Porto Seguro, 4 de fevereiro de 2043
No fundo do baú das velharias repousava um caderno onde anotava o teor de “conversas vadias” (à semelhança das conversas do Mestre Agostinho). É de 2018 este excerto:
“Do muito que já li sobre a Ponte nunca li que pudessem ser eles a fazer o próprio recrutamento de professores. Recorriam ao que muitas escolas recorreram até 2005. Uma simples turma de currículo alternativo na altura, permitia a um conselho de turma inteiro ficar na escola enquanto o projeto durasse. Agora nada disso é possível… as escolas até tentam, por vezes, mas nunca é aprovado”.
Talvez não por acaso, encontrei esse pedaço de conversa, quando, no fevereiro de há vinte anos, fui até um dos primeiros povoados onde aportaram os portugueses de quinhentos. “Povoados” porque já por lá havia gente e nome de lugar, embora os intrépidos viajantes dessem nova designação ao arraial – Trancoso – denominação idêntica à de uma vila do interior do Portugal, terra de onde haviam partido. A Caina e outros educadores da região não abdicavam de fazer dos sonhos realidade. A iniciativa da Zilda me fizera ali chegar. A generosidade da Morena me dera guarida e alimento.
Conversei com o Julian, expliquei-lhe o projeto e refletimos sobre a sua autonomia e sustentabilidade financeira. Até então, muitas “alternativas” tinham sido concebidas. Porém, essas alternativas tinham assumido a forma de cooperativas, associações e outros frágeis arcaboiços de escola. Por escassez de recursos, assisti ao fim de belos projetos e à acomodação de outros aos ditames de uma administração educacional autoritária. Vi os mais nobres educadores que conheci acabarem no divã do psiquiatra. E centenas de projetos sumirem sem deixar rasto.
Havia quem sonhasse com a humanização da escola e fosse impedido de transformar o sonho em realidade.
Produzir mudança e inovação equivalia a empreender um caminho semeado de burocráticas ciladas e de outros obstáculos difíceis de transpor. Tudo porque o primeiro requisito de sustentabilidade de um projeto seria a assunção de autonomia.
A Ponte fora pioneira nesse campo. Ao cabo de quase trinta anos de porfiados esforços, logrou firmar com o estado português um contrato de autonomia. para ser autônoma, a escola extinguiu a função de diretor – que padecia do dever de obediência hierárquica – e entregou a direção do projeto à comunidade.
Quatro anos decorridos sobre a assinatura do contrato, o Decreto-Lei 75/2008 abriu novo ciclo na gestão das escolas portuguesas. O gestor do “agrupamento de escolas” (absurda criação normativa) passou a ser, novamente, um diretor.
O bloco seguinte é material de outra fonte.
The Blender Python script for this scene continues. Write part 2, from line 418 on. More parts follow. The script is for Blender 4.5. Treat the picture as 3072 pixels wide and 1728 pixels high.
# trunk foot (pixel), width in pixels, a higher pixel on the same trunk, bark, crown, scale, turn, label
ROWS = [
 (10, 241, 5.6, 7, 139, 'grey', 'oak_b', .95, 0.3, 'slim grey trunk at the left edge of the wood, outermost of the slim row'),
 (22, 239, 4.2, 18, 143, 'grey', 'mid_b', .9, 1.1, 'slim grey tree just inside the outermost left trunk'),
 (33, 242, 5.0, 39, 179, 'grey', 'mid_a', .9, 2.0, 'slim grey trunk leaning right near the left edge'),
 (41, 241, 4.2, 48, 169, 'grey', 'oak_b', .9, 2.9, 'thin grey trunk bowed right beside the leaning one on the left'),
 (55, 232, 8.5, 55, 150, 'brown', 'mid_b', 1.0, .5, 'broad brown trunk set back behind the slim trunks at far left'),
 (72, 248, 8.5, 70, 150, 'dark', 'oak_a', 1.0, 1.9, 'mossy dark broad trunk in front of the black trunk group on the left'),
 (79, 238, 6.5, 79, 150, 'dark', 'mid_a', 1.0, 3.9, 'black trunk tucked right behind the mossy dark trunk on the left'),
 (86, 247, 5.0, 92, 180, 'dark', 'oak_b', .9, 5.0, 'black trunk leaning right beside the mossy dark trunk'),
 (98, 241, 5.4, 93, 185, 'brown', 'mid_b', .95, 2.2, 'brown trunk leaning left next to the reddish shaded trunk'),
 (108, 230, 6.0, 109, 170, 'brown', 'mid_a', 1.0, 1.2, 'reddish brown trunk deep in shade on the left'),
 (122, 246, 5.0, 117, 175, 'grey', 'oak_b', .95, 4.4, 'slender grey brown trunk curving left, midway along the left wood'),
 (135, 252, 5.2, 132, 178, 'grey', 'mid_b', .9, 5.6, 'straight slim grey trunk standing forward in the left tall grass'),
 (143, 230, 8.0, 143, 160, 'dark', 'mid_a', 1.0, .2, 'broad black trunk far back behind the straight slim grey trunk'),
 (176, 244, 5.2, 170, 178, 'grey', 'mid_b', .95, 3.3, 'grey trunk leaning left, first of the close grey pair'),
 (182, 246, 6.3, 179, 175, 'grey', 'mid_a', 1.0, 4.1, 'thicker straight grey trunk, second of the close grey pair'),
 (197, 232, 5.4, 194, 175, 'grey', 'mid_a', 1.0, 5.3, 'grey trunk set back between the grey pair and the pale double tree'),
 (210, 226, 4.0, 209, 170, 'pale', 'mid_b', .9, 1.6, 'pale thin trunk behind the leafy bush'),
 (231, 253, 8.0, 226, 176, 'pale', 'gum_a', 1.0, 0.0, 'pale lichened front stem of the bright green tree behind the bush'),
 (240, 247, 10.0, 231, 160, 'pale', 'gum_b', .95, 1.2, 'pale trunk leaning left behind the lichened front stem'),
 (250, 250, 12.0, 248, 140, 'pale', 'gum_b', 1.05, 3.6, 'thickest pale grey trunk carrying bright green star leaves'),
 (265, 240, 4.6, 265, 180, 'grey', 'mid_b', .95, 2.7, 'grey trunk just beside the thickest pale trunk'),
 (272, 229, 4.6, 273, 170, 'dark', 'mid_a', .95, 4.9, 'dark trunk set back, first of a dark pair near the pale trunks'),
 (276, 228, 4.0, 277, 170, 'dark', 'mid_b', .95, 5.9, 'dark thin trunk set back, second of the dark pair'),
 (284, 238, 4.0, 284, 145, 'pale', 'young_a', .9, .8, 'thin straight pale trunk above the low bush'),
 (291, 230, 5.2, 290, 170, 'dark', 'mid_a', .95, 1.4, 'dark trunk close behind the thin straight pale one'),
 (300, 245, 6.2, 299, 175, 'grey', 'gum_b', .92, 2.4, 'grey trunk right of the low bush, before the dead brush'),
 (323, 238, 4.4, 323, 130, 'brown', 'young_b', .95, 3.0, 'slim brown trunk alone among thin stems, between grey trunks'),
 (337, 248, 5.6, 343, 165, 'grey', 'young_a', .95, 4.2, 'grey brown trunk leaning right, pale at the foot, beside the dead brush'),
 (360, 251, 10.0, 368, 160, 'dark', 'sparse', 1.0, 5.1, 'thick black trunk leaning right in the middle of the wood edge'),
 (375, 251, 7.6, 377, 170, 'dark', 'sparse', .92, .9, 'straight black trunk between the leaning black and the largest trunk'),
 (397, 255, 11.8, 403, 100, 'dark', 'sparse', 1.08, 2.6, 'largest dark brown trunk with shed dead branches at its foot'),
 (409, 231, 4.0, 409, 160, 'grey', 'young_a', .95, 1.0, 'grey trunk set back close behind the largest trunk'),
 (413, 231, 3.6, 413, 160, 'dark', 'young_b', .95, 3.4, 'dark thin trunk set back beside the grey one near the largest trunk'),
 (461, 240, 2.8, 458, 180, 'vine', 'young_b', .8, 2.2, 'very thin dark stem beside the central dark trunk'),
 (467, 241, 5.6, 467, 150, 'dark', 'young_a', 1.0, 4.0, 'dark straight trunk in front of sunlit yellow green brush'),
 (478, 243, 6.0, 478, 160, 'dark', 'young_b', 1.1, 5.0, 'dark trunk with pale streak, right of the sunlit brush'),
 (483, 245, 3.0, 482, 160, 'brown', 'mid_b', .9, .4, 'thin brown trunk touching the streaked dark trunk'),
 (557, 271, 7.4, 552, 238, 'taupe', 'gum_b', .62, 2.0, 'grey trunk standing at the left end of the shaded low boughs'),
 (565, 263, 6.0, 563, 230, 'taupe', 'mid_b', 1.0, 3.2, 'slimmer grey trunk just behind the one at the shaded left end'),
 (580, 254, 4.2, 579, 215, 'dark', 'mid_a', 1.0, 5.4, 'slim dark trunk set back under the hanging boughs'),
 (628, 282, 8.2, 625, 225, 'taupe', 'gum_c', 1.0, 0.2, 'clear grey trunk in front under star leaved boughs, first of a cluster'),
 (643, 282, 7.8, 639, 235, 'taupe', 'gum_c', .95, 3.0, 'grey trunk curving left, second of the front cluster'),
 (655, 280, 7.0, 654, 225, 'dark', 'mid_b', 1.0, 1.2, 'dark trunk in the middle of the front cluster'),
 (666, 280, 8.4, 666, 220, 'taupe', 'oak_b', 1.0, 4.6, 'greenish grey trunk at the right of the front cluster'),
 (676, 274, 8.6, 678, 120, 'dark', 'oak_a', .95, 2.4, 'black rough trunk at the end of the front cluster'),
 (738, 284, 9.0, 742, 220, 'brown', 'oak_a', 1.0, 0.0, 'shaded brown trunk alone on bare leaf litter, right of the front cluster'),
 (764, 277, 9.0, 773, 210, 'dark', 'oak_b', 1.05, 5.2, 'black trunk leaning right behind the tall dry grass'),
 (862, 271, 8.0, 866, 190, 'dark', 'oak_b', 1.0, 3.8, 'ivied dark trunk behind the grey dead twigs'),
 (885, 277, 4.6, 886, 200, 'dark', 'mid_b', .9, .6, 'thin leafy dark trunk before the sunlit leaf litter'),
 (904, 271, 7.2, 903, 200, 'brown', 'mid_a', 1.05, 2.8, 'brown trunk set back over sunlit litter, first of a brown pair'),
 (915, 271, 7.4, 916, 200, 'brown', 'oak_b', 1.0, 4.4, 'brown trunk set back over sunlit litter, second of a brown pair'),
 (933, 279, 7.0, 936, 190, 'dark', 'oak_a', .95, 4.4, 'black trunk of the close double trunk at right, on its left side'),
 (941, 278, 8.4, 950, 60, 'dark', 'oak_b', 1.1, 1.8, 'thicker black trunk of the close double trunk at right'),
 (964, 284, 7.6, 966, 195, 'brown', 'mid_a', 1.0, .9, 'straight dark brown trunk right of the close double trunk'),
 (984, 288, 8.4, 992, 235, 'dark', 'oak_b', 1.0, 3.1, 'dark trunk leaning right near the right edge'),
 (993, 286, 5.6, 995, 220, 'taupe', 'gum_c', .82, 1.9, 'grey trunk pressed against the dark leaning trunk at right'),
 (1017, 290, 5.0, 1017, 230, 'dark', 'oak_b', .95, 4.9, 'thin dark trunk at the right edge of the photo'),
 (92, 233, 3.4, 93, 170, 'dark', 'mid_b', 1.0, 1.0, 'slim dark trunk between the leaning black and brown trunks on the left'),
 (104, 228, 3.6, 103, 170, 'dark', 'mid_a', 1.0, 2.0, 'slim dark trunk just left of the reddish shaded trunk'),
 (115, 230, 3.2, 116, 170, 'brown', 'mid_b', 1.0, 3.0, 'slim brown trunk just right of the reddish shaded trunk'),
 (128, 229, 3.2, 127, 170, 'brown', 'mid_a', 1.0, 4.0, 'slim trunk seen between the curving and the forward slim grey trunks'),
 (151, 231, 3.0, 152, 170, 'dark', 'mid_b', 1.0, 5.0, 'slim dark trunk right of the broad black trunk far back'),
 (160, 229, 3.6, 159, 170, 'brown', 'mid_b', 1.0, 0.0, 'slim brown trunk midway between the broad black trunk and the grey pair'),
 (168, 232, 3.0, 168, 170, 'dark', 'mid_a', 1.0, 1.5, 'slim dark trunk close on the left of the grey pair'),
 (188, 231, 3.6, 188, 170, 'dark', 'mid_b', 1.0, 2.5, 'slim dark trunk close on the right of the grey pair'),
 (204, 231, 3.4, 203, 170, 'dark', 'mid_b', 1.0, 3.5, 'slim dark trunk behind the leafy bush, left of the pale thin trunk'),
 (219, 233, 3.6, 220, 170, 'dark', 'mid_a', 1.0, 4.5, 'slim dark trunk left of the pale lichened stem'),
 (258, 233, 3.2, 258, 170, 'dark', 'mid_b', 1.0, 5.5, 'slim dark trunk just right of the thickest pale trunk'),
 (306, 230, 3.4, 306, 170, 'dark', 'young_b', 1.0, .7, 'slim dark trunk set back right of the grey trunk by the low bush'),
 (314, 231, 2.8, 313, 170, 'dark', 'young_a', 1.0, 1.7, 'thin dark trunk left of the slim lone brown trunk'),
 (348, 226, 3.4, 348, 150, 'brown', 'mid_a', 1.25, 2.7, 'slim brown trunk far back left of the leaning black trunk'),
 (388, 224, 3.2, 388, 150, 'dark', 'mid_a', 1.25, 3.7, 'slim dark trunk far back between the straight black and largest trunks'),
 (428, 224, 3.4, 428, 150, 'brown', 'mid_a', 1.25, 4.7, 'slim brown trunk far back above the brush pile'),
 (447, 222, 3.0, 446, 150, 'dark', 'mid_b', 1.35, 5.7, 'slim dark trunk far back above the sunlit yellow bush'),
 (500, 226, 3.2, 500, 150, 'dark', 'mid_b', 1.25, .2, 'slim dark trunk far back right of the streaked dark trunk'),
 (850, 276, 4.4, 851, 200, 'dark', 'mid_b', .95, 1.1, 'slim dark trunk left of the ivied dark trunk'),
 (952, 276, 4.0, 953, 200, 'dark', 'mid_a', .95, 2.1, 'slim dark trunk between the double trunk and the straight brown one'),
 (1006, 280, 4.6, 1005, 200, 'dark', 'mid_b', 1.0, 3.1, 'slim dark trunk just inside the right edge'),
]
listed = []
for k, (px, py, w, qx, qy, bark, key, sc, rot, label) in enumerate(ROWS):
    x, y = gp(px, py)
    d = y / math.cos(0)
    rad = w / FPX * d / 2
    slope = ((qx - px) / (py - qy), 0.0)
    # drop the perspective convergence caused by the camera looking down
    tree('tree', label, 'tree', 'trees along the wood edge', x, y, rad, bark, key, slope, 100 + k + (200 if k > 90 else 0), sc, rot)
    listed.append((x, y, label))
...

O novo velho modelo amplificou a distância entre professores e gestores, e fomentou a funcionarização dos docentes.
No texto do contrato de 2004 estava inscrito o direito à seleção de professores. Contudo, o decreto de 2008 produziu “retroatividade”. E a estabilidade da equipe se perdeu por via da chegada de professores colocados em concurso geral, que reintroduziram no projeto práticas instrucionistas.
De nada valeu o comentário do Afonso:
“A formatação excessiva da gestão das escolas, expressa na regulamentação e na prática da burocracia da administração educacional, têm constituído um fator poderoso de ineficácia, de ineficiência, e de inibição da emergência de lideranças escolares de elevado potencial de inovação.”
No 11 de fevereiro de há vinte anos, educadores conscientes dos riscos a enfrentar na profunda transformação institucional que se propunham realizar entregaram à administração educacional uma minuta de Termo de Autonomia.